►

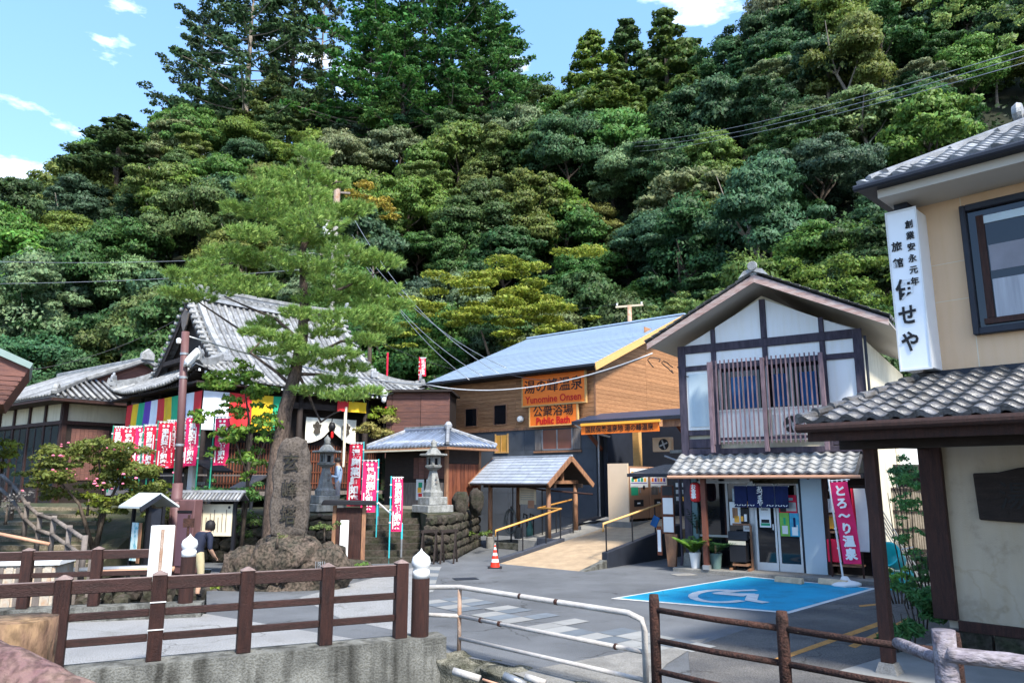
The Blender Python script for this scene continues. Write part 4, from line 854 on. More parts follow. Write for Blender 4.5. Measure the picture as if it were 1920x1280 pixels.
oo = MB().lathe([(0, 0), (.16, 0), (.19, .06), (.14, .14), (0, .16)], 14).build('ridge_end_tile', M['tile_light'], rf); oo.matrix_local = Matrix.Translation((x0 + 1.85, 1.55, zE + 2.6 * SL + .2)) @ Matrix.Rotation(R(-90), 4, 'Y')
# porch roof
PY, PZ, PW = -2.85, 3.2, 4.02
psl = (PW - PZ) / 2.8
MB().add([(-1.0, PY, PZ - .03), (9, PY, PZ - .03), (9, 0, PW - .03), (-.2, 0, PW - .03), (-1.0, PY, PZ - .1), (9, PY, PZ - .1), (9, 0, PW - .1), (-.2, 0, PW - .1)], [(0, 1, 2, 3), (7, 6, 5, 4), (0, 4, 5, 1), (0, 3, 7, 4)]).build('porch_deck', M['tile_base'], inn_)
pr = MB().box(-.2, 9, -.06, -.002, PW - .02, PW + .1).build('porch_roof', M['navy'], inn_)
tile_field(pr, tile_mesh(.3, .36, M['tile_dark'], .075, .028), .295, .3, (-1.02, PY - .06, PZ + .0), (1, 0, 0), (0, 2.85, PW - PZ), 22, 10, keep=lambda i, j: -1.02 + i * .295 > -1.08 + j * .085)
for k in range(9):
    t_ = k / 9; MB().tube([(-1.02 + .82 * t_, PY + 2.85 * t_ - .05, PZ + .07 + (PW - PZ) * t_), (-1.02 + .82 * (t_ + .12), PY + 2.85 * (t_ + .12), PZ + .05 + (PW - PZ) * (t_ + .12))], [.075, .06], 8).build('verge_tile', M['tile_dark'], pr)
MB().tube([(-1.03, PY - .12, PZ - .07), (9, PY - .12, PZ - .07)], .06, 10).build('gutter', M['wood_brown'], inn_)
MB().box(-.95, 9, PY + .02, PY + .1, PZ - .24, PZ - .1).build('fascia', M['wood_brown'], inn_)
for k in range(18): MB().beam((-.7 + k * .5, PY + .1, PZ - .13), (-.7 + k * .5, -.01, PW - .16), .06, .07).build('rafter', M['wood_dark'], inn_)
MB().box(-.75, 9, PY + .55, PY + .67, 2.86, 3.06).build('porch_beam', M['wood_dark'], inn_)
PP = RK.w(0, 0); po = Vector((4.87, 10.16, 0)); lx = (po - RK.o).dot(RK.ex); ly = (po - RK.o).dot(RK.ey)
MB().box(lx - .075, lx + .075, ly - .075, ly + .075, .14, 3.0).build('porch_post', M['wood_brown'], inn_, bevel=.008)
MB().lathe([(.2, -.02), (.13, .14)], 4, (lx, ly, 0), rot=R(45)).build('post_base', M['concrete_plain'], inn_)
MB().beam((lx, ly, 2.95), (lx, 0, 3.0), .1, .14).build('tie_beam', M['wood_dark'], inn_)
p = poly('forecourt', [tuple(RK.w(-.9, -2.6)), tuple(RK.w(9, -2.6)), tuple(RK.w(9, .1)), tuple(RK.w(-.6, .1))], .012, M['paver_light'], 'pale paved forecourt of the inn')
# box sign
bs = thing('box_sign', 'tall white box sign with brushed black characters on the inn corner', 'sign', RK.w(-.44, -.5, 0), RK.a)
MB().box(0, .44, 0, .52, 4.12, 6.66).build('casing', M['sign_white'], bs, bevel=.01)
MB().box(-.012, .452, -.012, .0, 4.1, 4.13).box(-.012, .452, -.012, 0, 6.65, 6.68).box(-.012, .01, -.012, 0, 4.13, 6.65).box(.43, .452, -.012, 0, 4.13, 6.65).build('trim', M['white_metal'], bs)
for ch, z in (('伊', 5.36), ('せ', 4.95), ('や', 4.53)): text(ch, .34, M['black_ink'], bs, (.18, -.014, z), bold=.009, sx=.8)
for i, ch in enumerate('旅館'): text(ch, .16, M['black_ink'], bs, (.12, -.014, 6.08 - .27 * i), bold=.003)
for i, ch in enumerate('創業安永元年'): text(ch, .135, M['black_ink'], bs, (.33, -.014, 6.4 - .185 * i), bold=.003, sx=.9)
MB().box(.1, .3, .1, .5, 6.68, 6.98).build('bracket', M['navy'], bs)
# wooden plaque
pq = thing('wooden_plaque', 'dark carved wooden plaque on the lower inn wall', 'plaque', RK.w(0, -.06, 0), RK.a)
MB().prism([(.3, 1.88), (1.6, 1.82), (1.62, 2.62), (1.3, 2.68), (.85, 2.62), (.6, 2.56), (.28, 2.55)], -.05, .05).build('board', M['wood_dark'], pq, bevel=.015)
text('湯', .42, M['black_ink'], pq, (.78, -.055, 2.2)); text('宿', .42, M['black_ink'], pq, (1.3, -.055, 2.2))
# ---------------------------------------------------------------- gap between shop and inn
fb = thing('side_building', 'white walled building seen between the shop and the inn', 'building', at(1690, 900, 22.5).xy.to_3d(), -25)
MB().box(-1.2, 3.5, 0, 3, 2.9, 5.3).build('upper_wall', M['plaster_white'], fb); MB().box(-1.3, 3.6, -.5, 0, 2.72, 2.9).build('eave', M['wood_dark'], fb); MB().box(-1.1, 3.4, .1, 3, 0, 2.7).build('lower_wall', M['wood_dark'], fb)
MB().box(-.1, .0, -.03, 0, 2.9, 5.2).box(1.3, 1.38, -.03, 0, 2.9, 5.2).build('joint_strip', M['plaster_cream'], fb)
FF = Frame(G(1655, 1068).xy, -12)
bf_ = thing('bamboo_fence', 'pale vertical bamboo fence with dark rails behind the shrubs', 'fence', FF.o, FF.a)
me = MB().tube([(0, 0, .1), (0, 0, 1.9)], .028, 6).mesh('bamboo_cane'); me.materials.append(M['bamboo'])
for k in range(44): piece('bamboo_cane', me, bf_, Matrix.Translation((k * .06, rnd.uniform(-.008, .008), .35 + rnd.uniform(-.02, .02))))
for z in (.55, 1.1, 1.6, 2.2): MB().beam((-.05, -.04, z), (2.7, -.04, z), .04, .06).build('rail', M['wood_dark'], bf_)
MB().tube([(.1, -.15, 0), (.1, -.15, 3.2)], .05, 8).build('end_post', M['wood_gold'], bf_)
for px, py, lb in [(1686, 1062, 'green plastic tub tipped on its side among the shrubs')]:
    p = G(1688, 1105); t = thing('bucket', lb, 'bucket', (p.x, p.y, .62), .6)
    o = MB().lathe([(0, 0), (.2, 0), (.27, .42), (.29, .42), (.29, .45), (.25, .45), (.19, .03), (0, .03)], 20).build('tub', M['teal'], t, smooth=True); o.matrix_local = Matrix.Rotation(R(-65), 4, 'Y')
    MB().tube([(.28, -.28, .2), (.55, -.1, .3), (.28, .28, .2)], .012, 6).build('handle', M['white_metal'], t)
    MB().box(-.2, .3, -.2, .2, -.62, -.2).build('crate', M['teal'], t)
t = thing('umbrella_stack', 'bundle of grey poles leaning behind the green tub', 'poles', G(1710, 1085), 0)
for k in range(5): MB().tube([(k * .06, 0, .1), (-.9 + k * .07, .4, 2.1)], .018, 6).build('pole', M['steel'], t)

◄

▶ _Goal_
Copy out the whole listing exactly, and don't carry over any pictures.

▶ _The reply_
The Blender Python script for this scene continues. Write part 4, from line 854 on. More parts follow. Write for Blender 4.5. Measure the picture as if it were 1920x1280 pixels.
oo = MB().lathe([(0, 0), (.16, 0), (.19, .06), (.14, .14), (0, .16)], 14).build('ridge_end_tile', M['tile_light'], rf); oo.matrix_local = Matrix.Translation((x0 + 1.85, 1.55, zE + 2.6 * SL + .2)) @ Matrix.Rotation(R(-90), 4, 'Y')
# porch roof
PY, PZ, PW = -2.85, 3.2, 4.02
psl = (PW - PZ) / 2.8
MB().add([(-1.0, PY, PZ - .03), (9, PY, PZ - .03), (9, 0, PW - .03), (-.2, 0, PW - .03), (-1.0, PY, PZ - .1), (9, PY, PZ - .1), (9, 0, PW - .1), (-.2, 0, PW - .1)], [(0, 1, 2, 3), (7, 6, 5, 4), (0, 4, 5, 1), (0, 3, 7, 4)]).build('porch_deck', M['tile_base'], inn_)
pr = MB().box(-.2, 9, -.06, -.002, PW - .02, PW + .1).build('porch_roof', M['navy'], inn_)
tile_field(pr, tile_mesh(.3, .36, M['tile_dark'], .075, .028), .295, .3, (-1.02, PY - .06, PZ + .0), (1, 0, 0), (0, 2.85, PW - PZ), 22, 10, keep=lambda i, j: -1.02 + i * .295 > -1.08 + j * .085)
for k in range(9):
    t_ = k / 9; MB().tube([(-1.02 + .82 * t_, PY + 2.85 * t_ - .05, PZ + .07 + (PW - PZ) * t_), (-1.02 + .82 * (t_ + .12), PY + 2.85 * (t_ + .12), PZ + .05 + (PW - PZ) * (t_ + .12))], [.075, .06], 8).build('verge_tile', M['tile_dark'], pr)
MB().tube([(-1.03, PY - .12, PZ - .07), (9, PY - .12, PZ - .07)], .06, 10).build('gutter', M['wood_brown'], inn_)
MB().box(-.95, 9, PY + .02, PY + .1, PZ - .24, PZ - .1).build('fascia', M['wood_brown'], inn_)
for k in range(18): MB().beam((-.7 + k * .5, PY + .1, PZ - .13), (-.7 + k * .5, -.01, PW - .16), .06, .07).build('rafter', M['wood_dark'], inn_)
MB().box(-.75, 9, PY + .55, PY + .67, 2.86, 3.06).build('porch_beam', M['wood_dark'], inn_)
PP = RK.w(0, 0); po = Vector((4.87, 10.16, 0)); lx = (po - RK.o).dot(RK.ex); ly = (po - RK.o).dot(RK.ey)
MB().box(lx - .075, lx + .075, ly - .075, ly + .075, .14, 3.0).build('porch_post', M['wood_brown'], inn_, bevel=.008)
MB().lathe([(.2, -.02), (.13, .14)], 4, (lx, ly, 0), rot=R(45)).build('post_base', M['concrete_plain'], inn_)
MB().beam((lx, ly, 2.95), (lx, 0, 3.0), .1, .14).build('tie_beam', M['wood_dark'], inn_)
p = poly('forecourt', [tuple(RK.w(-.9, -2.6)), tuple(RK.w(9, -2.6)), tuple(RK.w(9, .1)), tuple(RK.w(-.6, .1))], .012, M['paver_light'], 'pale paved forecourt of the inn')
# box sign
bs = thing('box_sign', 'tall white box sign with brushed black characters on the inn corner', 'sign', RK.w(-.44, -.5, 0), RK.a)
MB().box(0, .44, 0, .52, 4.12, 6.66).build('casing', M['sign_white'], bs, bevel=.01)
MB().box(-.012, .452, -.012, .0, 4.1, 4.13).box(-.012, .452, -.012, 0, 6.65, 6.68).box(-.012, .01, -.012, 0, 4.13, 6.65).box(.43, .452, -.012, 0, 4.13, 6.65).build('trim', M['white_metal'], bs)
for ch, z in (('伊', 5.36), ('せ', 4.95), ('や', 4.53)): text(ch, .34, M['black_ink'], bs, (.18, -.014, z), bold=.009, sx=.8)
for i, ch in enumerate('旅館'): text(ch, .16, M['black_ink'], bs, (.12, -.014, 6.08 - .27 * i), bold=.003)
for i, ch in enumerate('創業安永元年'): text(ch, .135, M['black_ink'], bs, (.33, -.014, 6.4 - .185 * i), bold=.003, sx=.9)
MB().box(.1, .3, .1, .5, 6.68, 6.98).build('bracket', M['navy'], bs)
# wooden plaque
pq = thing('wooden_plaque', 'dark carved wooden plaque on the lower inn wall', 'plaque', RK.w(0, -.06, 0), RK.a)
MB().prism([(.3, 1.88), (1.6, 1.82), (1.62, 2.62), (1.3, 2.68), (.85, 2.62), (.6, 2.56), (.28, 2.55)], -.05, .05).build('board', M['wood_dark'], pq, bevel=.015)
text('湯', .42, M['black_ink'], pq, (.78, -.055, 2.2)); text('宿', .42, M['black_ink'], pq, (1.3, -.055, 2.2))
# ---------------------------------------------------------------- gap between shop and inn
fb = thing('side_building', 'white walled building seen between the shop and the inn', 'building', at(1690, 900, 22.5).xy.to_3d(), -25)
MB().box(-1.2, 3.5, 0, 3, 2.9, 5.3).build('upper_wall', M['plaster_white'], fb); MB().box(-1.3, 3.6, -.5, 0, 2.72, 2.9).build('eave', M['wood_dark'], fb); MB().box(-1.1, 3.4, .1, 3, 0, 2.7).build('lower_wall', M['wood_dark'], fb)
MB().box(-.1, .0, -.03, 0, 2.9, 5.2).box(1.3, 1.38, -.03, 0, 2.9, 5.2).build('joint_strip', M['plaster_cream'], fb)
FF = Frame(G(1655, 1068).xy, -12)
bf_ = thing('bamboo_fence', 'pale vertical bamboo fence with dark rails behind the shrubs', 'fence', FF.o, FF.a)
me = MB().tube([(0, 0, .1), (0, 0, 1.9)], .028, 6).mesh('bamboo_cane'); me.materials.append(M['bamboo'])
for k in range(44): piece('bamboo_cane', me, bf_, Matrix.Translation((k * .06, rnd.uniform(-.008, .008), .35 + rnd.uniform(-.02, .02))))
for z in (.55, 1.1, 1.6, 2.2): MB().beam((-.05, -.04, z), (2.7, -.04, z), .04, .06).build('rail', M['wood_dark'], bf_)
MB().tube([(.1, -.15, 0), (.1, -.15, 3.2)], .05, 8).build('end_post', M['wood_gold'], bf_)
for px, py, lb in [(1686, 1062, 'green plastic tub tipped on its side among the shrubs')]:
    p = G(1688, 1105); t = thing('bucket', lb, 'bucket', (p.x, p.y, .62), .6)
    o = MB().lathe([(0, 0), (.2, 0), (.27, .42), (.29, .42), (.29, .45), (.25, .45), (.19, .03), (0, .03)], 20).build('tub', M['teal'], t, smooth=True); o.matrix_local = Matrix.Rotation(R(-65), 4, 'Y')
    MB().tube([(.28, -.28, .2), (.55, -.1, .3), (.28, .28, .2)], .012, 6).build('handle', M['white_metal'], t)
    MB().box(-.2, .3, -.2, .2, -.62, -.2).build('crate', M['teal'], t)
t = thing('umbrella_stack', 'bundle of grey poles leaning behind the green tub', 'poles', G(1710, 1085), 0)
for k in range(5): MB().tube([(k * .06, 0, .1), (-.9 + k * .07, .4, 2.1)], .018, 6).build('pole', M['steel'], t)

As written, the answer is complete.